Supreme Court

Decision Information

Decision Content

IN THE SUPREME COURT OF NOVA SCOTIA

Citation:  Morrison Estate v. Nova Scotia (Attorney General), 2008 NSSC 281

 

Date: 2008/10/14

Docket: S. H. No.  230887

Registry: Halifax

 

 

Between:

 

The Estate of Elmer Stanislaus Morrison, By His Executor or Representative Joan Marie Morrison, Joan Marie Morrison, John Kin Hung Lee, By His Legal Guardian Elizabeth Lee and Elizabeth Lee

Plaintiffs/Respondents

and

 

The Attorney General of Nova Scotia, representing Her Majesty the Queen in right of the Province of Nova Scotia, (Department of Health), Jamie Muir, and Keith Menzies

Defendants/Applicants

 

 

                                                                                                                                                           

 

LIBRARY HEADING

 

 

 

Judge: Justice A. David MacAdam

 

Heard:            August 8, 11, 2008, in Halifax, Nova Scotia

 

Written

Decision:        October 14, 2008

 

 

Subject:           CPR 14.25(1)(a), (b) and (d) - Application to Strike - Fiduciary Duty 

 

 

Summary:       The plaintiffs, among a number of causes of action, allege the defendants owe them a fiduciary duty in respect of the provision of long term health care.  The Province of Nova Scotia, effective 2001, created a single-tier system, no longer permitting private pay residents to contract directly with nursing homes and/or long term health care facilities. 

 

 


Issue:              Should the plaintiffs’ claim that the defendants, or any of the them, owed, and breached, a fiduciary duty to the plaintiffs be struck?

 

Result:            The onus on the defendants was to show, on the basis of the pleadings, the plaintiffs did not have a “rational argument” in support of their allegation. 
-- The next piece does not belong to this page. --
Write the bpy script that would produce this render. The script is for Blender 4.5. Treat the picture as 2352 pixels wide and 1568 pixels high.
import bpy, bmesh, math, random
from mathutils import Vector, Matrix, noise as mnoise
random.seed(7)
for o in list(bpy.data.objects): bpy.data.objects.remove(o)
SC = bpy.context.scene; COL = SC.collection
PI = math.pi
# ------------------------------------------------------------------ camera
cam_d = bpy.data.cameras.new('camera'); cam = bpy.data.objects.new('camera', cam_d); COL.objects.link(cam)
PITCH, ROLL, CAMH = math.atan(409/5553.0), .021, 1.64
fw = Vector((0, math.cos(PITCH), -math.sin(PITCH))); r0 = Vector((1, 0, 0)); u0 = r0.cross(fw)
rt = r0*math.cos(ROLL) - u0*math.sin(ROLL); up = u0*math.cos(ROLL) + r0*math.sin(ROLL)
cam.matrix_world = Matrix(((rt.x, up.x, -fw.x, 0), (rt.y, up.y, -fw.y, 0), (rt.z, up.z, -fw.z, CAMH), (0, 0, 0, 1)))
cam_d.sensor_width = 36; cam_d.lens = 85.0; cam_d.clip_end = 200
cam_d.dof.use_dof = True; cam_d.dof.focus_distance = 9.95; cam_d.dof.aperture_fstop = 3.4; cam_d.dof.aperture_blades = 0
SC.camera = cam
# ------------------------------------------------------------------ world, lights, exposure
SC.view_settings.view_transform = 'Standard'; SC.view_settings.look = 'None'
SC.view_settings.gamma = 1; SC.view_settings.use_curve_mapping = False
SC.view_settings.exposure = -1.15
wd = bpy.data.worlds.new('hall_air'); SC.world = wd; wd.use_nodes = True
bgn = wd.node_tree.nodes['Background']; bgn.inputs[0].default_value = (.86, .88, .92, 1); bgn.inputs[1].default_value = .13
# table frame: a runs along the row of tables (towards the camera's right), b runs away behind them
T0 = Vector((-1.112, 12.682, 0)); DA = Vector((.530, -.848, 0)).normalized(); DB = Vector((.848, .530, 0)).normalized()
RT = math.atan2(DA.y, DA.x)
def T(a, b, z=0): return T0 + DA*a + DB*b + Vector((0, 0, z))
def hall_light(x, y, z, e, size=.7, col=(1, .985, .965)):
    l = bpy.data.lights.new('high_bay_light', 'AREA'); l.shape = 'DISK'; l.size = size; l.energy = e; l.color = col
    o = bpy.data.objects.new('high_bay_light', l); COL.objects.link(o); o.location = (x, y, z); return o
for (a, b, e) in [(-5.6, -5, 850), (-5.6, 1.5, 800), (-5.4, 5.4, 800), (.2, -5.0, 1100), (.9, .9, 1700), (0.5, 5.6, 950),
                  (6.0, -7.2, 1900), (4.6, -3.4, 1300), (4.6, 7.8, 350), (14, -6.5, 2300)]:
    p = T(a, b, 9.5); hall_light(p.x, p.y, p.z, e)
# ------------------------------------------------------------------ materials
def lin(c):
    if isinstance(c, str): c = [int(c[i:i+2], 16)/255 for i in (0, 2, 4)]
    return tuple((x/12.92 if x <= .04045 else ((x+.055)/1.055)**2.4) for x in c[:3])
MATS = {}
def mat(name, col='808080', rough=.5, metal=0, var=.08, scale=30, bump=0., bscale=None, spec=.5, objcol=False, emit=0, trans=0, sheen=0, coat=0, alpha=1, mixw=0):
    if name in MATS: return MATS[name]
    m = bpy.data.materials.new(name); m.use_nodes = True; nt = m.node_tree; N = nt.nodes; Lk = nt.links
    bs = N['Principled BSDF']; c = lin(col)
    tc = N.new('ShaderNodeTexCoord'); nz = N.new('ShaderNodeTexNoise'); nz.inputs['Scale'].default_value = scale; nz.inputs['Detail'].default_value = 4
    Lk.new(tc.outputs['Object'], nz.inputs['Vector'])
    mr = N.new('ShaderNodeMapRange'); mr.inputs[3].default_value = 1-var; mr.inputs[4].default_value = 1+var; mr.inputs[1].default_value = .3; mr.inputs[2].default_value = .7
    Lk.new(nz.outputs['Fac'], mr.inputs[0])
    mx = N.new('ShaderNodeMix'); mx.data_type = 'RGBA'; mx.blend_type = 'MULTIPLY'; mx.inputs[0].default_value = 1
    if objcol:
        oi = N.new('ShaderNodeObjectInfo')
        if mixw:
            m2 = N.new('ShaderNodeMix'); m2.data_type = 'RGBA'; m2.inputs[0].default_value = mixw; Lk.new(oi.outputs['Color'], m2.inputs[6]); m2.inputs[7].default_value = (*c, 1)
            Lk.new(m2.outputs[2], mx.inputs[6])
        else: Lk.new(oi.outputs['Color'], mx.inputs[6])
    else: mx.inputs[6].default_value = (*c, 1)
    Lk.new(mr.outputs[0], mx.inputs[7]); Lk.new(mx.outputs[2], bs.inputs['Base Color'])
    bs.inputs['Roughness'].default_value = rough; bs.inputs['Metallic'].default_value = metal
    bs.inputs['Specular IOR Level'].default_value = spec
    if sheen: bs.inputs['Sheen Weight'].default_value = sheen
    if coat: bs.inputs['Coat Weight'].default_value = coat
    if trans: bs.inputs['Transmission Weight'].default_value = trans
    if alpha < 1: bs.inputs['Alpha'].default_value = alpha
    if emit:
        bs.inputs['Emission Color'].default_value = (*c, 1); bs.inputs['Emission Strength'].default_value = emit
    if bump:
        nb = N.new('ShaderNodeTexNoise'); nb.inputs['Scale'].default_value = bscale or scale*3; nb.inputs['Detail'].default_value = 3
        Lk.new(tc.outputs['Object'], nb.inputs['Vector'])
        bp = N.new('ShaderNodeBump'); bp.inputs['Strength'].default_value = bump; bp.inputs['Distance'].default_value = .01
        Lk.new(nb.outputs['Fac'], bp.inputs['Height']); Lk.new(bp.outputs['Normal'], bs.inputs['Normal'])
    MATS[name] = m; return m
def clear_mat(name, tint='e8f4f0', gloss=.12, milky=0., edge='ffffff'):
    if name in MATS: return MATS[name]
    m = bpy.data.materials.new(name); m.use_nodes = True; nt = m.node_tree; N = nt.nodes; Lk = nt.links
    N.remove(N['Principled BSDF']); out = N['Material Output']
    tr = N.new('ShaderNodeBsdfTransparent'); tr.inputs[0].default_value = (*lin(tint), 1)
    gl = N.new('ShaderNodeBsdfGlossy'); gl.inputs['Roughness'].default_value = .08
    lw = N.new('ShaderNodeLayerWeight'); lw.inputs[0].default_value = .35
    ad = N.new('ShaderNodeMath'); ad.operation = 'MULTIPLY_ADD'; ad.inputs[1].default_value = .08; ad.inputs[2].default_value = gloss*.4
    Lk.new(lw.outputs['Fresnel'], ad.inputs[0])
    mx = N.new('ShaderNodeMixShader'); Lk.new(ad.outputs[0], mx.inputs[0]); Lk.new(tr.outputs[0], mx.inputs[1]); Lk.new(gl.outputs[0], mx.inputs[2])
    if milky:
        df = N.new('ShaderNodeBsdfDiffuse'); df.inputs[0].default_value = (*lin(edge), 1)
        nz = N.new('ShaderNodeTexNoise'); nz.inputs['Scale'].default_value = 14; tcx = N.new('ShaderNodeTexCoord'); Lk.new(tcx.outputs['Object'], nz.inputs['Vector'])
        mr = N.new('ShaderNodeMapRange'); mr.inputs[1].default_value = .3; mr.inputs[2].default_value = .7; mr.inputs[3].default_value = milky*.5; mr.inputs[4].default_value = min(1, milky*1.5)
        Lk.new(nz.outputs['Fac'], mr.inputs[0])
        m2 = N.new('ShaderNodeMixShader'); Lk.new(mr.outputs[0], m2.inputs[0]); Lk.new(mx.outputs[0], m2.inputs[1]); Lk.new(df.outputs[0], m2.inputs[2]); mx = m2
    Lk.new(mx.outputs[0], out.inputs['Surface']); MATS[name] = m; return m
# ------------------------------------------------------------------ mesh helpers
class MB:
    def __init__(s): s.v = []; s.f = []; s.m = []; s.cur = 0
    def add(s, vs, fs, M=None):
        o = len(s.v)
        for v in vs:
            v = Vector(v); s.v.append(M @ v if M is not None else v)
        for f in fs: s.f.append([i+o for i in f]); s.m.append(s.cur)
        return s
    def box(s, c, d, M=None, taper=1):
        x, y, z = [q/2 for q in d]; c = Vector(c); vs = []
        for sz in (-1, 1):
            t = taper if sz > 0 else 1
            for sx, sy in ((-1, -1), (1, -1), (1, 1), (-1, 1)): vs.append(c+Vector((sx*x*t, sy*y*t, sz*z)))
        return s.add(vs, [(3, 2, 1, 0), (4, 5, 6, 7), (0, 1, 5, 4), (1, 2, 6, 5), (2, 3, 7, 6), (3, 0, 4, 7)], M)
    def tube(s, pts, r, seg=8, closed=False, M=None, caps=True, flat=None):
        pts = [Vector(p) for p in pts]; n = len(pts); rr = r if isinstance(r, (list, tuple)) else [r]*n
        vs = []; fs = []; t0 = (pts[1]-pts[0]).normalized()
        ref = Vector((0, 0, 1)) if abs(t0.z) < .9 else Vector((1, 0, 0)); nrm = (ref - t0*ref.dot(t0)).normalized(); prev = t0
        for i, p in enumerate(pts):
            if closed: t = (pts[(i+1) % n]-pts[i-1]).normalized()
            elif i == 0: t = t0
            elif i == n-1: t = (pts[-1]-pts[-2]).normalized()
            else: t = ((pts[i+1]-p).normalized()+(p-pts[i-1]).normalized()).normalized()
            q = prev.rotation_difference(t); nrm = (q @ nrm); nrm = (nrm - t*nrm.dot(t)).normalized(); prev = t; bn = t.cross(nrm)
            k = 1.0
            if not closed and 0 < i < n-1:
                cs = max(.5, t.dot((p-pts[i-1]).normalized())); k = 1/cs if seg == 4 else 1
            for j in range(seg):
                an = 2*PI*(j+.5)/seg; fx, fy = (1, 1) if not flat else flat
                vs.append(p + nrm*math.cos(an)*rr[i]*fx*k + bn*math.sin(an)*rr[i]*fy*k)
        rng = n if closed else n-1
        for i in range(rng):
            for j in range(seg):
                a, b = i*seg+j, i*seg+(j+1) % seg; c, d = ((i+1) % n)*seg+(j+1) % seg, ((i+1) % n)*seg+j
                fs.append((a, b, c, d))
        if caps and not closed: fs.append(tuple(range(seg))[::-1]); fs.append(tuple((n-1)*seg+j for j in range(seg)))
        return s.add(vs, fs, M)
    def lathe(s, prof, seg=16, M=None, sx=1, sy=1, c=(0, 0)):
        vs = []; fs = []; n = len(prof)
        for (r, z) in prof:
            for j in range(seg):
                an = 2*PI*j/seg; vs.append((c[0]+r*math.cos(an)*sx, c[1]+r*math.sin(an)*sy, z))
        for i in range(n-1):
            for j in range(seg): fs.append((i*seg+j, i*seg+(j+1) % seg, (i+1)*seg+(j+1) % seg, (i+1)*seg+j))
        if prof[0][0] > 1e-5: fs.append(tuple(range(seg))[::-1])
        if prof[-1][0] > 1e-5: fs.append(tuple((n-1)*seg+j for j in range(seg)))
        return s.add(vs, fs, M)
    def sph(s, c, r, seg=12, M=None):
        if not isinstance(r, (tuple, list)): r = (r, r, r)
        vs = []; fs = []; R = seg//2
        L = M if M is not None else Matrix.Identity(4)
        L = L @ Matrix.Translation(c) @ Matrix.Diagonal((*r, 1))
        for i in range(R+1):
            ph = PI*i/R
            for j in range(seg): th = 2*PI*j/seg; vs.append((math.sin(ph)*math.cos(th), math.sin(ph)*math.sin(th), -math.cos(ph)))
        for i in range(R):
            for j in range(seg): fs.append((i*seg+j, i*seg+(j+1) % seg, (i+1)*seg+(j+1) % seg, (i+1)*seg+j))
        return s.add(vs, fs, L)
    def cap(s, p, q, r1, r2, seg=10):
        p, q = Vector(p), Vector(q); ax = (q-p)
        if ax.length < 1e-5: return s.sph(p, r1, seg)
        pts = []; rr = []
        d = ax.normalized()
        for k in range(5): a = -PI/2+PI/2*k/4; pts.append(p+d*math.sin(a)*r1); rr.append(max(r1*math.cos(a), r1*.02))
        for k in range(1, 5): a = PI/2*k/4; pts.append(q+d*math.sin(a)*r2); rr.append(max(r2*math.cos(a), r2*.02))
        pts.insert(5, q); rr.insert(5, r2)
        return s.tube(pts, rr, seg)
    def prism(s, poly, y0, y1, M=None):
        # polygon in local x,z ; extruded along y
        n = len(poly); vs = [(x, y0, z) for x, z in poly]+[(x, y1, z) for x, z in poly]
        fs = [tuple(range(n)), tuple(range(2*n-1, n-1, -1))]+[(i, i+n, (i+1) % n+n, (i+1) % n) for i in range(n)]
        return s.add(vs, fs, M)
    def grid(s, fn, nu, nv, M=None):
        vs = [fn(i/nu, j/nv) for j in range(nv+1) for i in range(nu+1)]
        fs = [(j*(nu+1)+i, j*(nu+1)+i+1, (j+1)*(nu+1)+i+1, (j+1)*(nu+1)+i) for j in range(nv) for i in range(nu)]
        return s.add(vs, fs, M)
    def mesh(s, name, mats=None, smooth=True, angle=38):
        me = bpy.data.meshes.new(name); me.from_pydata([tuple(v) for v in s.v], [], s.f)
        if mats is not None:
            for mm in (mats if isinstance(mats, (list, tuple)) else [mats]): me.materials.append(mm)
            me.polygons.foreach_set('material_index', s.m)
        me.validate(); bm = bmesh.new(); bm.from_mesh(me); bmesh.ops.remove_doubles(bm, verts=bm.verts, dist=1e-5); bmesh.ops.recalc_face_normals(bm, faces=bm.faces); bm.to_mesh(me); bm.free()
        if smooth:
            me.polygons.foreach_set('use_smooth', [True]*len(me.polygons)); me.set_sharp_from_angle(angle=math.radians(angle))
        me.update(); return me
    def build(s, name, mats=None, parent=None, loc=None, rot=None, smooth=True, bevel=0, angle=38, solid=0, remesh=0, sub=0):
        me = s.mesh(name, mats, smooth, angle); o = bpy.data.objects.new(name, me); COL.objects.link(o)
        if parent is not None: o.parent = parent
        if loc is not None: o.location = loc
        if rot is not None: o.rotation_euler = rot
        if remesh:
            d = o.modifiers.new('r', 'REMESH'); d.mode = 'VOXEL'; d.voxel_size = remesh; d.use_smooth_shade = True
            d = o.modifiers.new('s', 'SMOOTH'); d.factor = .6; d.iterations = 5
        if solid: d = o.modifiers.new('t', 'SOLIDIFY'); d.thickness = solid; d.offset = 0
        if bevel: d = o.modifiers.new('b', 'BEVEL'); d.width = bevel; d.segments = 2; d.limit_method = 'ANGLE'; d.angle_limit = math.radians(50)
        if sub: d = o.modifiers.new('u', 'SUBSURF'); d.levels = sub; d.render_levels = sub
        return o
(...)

The statutes created public, rather than private, duties and did not give rise to a fiduciary duty to the plaintiffs, or others in the position of the plaintiffs. 

 

However, by Regulation the Minister of Health, in setting the per diem rate for a nursing home and a home for the aged, was required to have “regard to the best interests of the resident.”  The Minister obviously had a discretion in establishing the per diem, and in view of the Regulation, in exercising that discretion was to have regard to the interest of the resident.  As such, it cannot be said the plaintiffs do not have at least a “rational argument” that in setting the per diem rate the Minister owed them a fiduciary duty.